▸ PROBLEM TO SOLVE: Provide the data again in its entirety, exactly as given.

▸ GIVEN INFORMATION:
····················
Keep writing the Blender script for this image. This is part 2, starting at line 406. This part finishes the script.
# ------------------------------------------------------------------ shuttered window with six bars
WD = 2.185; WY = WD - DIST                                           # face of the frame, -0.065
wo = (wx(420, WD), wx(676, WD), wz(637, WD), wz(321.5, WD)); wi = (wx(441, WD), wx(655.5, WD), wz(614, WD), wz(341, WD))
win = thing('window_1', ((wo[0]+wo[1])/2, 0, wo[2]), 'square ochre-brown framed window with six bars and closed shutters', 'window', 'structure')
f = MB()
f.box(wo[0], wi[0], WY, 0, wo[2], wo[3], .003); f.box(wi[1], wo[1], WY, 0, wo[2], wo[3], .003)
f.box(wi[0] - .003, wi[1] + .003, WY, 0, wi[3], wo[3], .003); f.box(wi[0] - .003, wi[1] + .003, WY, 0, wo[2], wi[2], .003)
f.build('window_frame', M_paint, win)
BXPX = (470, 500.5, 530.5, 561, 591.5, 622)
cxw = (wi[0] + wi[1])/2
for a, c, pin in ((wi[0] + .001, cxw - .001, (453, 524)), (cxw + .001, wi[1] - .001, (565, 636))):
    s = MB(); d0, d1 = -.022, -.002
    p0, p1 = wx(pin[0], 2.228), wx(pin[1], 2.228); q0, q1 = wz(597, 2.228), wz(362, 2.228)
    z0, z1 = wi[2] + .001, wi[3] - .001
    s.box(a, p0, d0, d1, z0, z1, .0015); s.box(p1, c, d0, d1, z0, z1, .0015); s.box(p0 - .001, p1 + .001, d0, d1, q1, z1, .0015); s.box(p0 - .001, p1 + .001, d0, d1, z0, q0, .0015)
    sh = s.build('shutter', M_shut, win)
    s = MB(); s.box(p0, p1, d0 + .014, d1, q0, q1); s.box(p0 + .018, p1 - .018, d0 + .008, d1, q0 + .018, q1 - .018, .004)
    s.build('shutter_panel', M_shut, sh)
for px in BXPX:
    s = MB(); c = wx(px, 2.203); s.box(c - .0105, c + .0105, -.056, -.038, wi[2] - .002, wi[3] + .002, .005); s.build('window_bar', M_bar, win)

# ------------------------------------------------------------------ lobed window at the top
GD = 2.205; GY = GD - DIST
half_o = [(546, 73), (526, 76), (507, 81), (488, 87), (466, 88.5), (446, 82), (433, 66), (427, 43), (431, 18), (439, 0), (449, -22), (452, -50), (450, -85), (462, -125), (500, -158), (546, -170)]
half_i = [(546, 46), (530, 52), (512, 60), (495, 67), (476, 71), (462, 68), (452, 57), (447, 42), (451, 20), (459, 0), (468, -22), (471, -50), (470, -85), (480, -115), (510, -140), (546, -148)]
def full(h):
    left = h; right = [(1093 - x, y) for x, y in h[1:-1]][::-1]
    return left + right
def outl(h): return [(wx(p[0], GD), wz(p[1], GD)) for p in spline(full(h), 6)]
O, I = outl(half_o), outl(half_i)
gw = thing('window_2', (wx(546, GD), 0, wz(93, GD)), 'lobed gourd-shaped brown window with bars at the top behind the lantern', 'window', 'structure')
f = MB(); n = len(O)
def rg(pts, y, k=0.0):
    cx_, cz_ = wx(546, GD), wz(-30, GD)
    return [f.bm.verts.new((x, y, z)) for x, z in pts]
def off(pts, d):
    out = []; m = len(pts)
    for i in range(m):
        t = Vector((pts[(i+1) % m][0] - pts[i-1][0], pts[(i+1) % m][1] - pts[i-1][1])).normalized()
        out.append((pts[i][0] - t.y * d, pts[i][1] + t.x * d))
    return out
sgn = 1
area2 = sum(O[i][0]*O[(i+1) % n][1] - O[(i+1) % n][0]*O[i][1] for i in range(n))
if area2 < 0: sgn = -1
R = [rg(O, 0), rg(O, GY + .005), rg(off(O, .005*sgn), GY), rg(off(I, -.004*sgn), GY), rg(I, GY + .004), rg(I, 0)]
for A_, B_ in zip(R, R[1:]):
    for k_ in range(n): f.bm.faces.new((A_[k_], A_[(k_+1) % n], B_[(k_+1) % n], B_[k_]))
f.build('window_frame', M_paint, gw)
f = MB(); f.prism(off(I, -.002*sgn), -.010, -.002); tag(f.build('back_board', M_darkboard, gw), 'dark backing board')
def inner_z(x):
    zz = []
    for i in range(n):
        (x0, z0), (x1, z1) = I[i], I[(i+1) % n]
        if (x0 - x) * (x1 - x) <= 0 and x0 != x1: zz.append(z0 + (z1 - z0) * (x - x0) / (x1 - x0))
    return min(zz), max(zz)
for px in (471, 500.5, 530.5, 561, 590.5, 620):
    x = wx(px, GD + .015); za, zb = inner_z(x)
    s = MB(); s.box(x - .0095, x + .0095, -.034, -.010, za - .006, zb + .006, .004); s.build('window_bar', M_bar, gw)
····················
▸ ANSWER:
Keep writing the Blender script for this image. This is part 2, starting at line 406. This part finishes the script.
# ------------------------------------------------------------------ shuttered window with six bars
WD = 2.185; WY = WD - DIST                                           # face of the frame, -0.065
wo = (wx(420, WD), wx(676, WD), wz(637, WD), wz(321.5, WD)); wi = (wx(441, WD), wx(655.5, WD), wz(614, WD), wz(341, WD))
win = thing('window_1', ((wo[0]+wo[1])/2, 0, wo[2]), 'square ochre-brown framed window with six bars and closed shutters', 'window', 'structure')
f = MB()
f.box(wo[0], wi[0], WY, 0, wo[2], wo[3], .003); f.box(wi[1], wo[1], WY, 0, wo[2], wo[3], .003)
f.box(wi[0] - .003, wi[1] + .003, WY, 0, wi[3], wo[3], .003); f.box(wi[0] - .003, wi[1] + .003, WY, 0, wo[2], wi[2], .003)
f.build('window_frame', M_paint, win)
BXPX = (470, 500.5, 530.5, 561, 591.5, 622)
cxw = (wi[0] + wi[1])/2
for a, c, pin in ((wi[0] + .001, cxw - .001, (453, 524)), (cxw + .001, wi[1] - .001, (565, 636))):
    s = MB(); d0, d1 = -.022, -.002
    p0, p1 = wx(pin[0], 2.228), wx(pin[1], 2.228); q0, q1 = wz(597, 2.228), wz(362, 2.228)
    z0, z1 = wi[2] + .001, wi[3] - .001
    s.box(a, p0, d0, d1, z0, z1, .0015); s.box(p1, c, d0, d1, z0, z1, .0015); s.box(p0 - .001, p1 + .001, d0, d1, q1, z1, .0015); s.box(p0 - .001, p1 + .001, d0, d1, z0, q0, .0015)
    sh = s.build('shutter', M_shut, win)
    s = MB(); s.box(p0, p1, d0 + .014, d1, q0, q1); s.box(p0 + .018, p1 - .018, d0 + .008, d1, q0 + .018, q1 - .018, .004)
    s.build('shutter_panel', M_shut, sh)
for px in BXPX:
    s = MB(); c = wx(px, 2.203); s.box(c - .0105, c + .0105, -.056, -.038, wi[2] - .002, wi[3] + .002, .005); s.build('window_bar', M_bar, win)

# ------------------------------------------------------------------ lobed window at the top
GD = 2.205; GY = GD - DIST
half_o = [(546, 73), (526, 76), (507, 81), (488, 87), (466, 88.5), (446, 82), (433, 66), (427, 43), (431, 18), (439, 0), (449, -22), (452, -50), (450, -85), (462, -125), (500, -158), (546, -170)]
half_i = [(546, 46), (530, 52), (512, 60), (495, 67), (476, 71), (462, 68), (452, 57), (447, 42), (451, 20), (459, 0), (468, -22), (471, -50), (470, -85), (480, -115), (510, -140), (546, -148)]
def full(h):
    left = h; right = [(1093 - x, y) for x, y in h[1:-1]][::-1]
    return left + right
def outl(h): return [(wx(p[0], GD), wz(p[1], GD)) for p in spline(full(h), 6)]
O, I = outl(half_o), outl(half_i)
gw = thing('window_2', (wx(546, GD), 0, wz(93, GD)), 'lobed gourd-shaped brown window with bars at the top behind the lantern', 'window', 'structure')
f = MB(); n = len(O)
def rg(pts, y, k=0.0):
    cx_, cz_ = wx(546, GD), wz(-30, GD)
    return [f.bm.verts.new((x, y, z)) for x, z in pts]
def off(pts, d):
    out = []; m = len(pts)
    for i in range(m):
        t = Vector((pts[(i+1) % m][0] - pts[i-1][0], pts[(i+1) % m][1] - pts[i-1][1])).normalized()
        out.append((pts[i][0] - t.y * d, pts[i][1] + t.x * d))
    return out
sgn = 1
area2 = sum(O[i][0]*O[(i+1) % n][1] - O[(i+1) % n][0]*O[i][1] for i in range(n))
if area2 < 0: sgn = -1
R = [rg(O, 0), rg(O, GY + .005), rg(off(O, .005*sgn), GY), rg(off(I, -.004*sgn), GY), rg(I, GY + .004), rg(I, 0)]
for A_, B_ in zip(R, R[1:]):
    for k_ in range(n): f.bm.faces.new((A_[k_], A_[(k_+1) % n], B_[(k_+1) % n], B_[k_]))
f.build('window_frame', M_paint, gw)
f = MB(); f.prism(off(I, -.002*sgn), -.010, -.002); tag(f.build('back_board', M_darkboard, gw), 'dark backing board')
def inner_z(x):
    zz = []
    for i in range(n):
        (x0, z0), (x1, z1) = I[i], I[(i+1) % n]
        if (x0 - x) * (x1 - x) <= 0 and x0 != x1: zz.append(z0 + (z1 - z0) * (x - x0) / (x1 - x0))
    return min(zz), max(zz)
for px in (471, 500.5, 530.5, 561, 590.5, 620):
    x = wx(px, GD + .015); za, zb = inner_z(x)
    s = MB(); s.box(x - .0095, x + .0095, -.034, -.010, za - .006, zb + .006, .004); s.build('window_bar', M_bar, gw)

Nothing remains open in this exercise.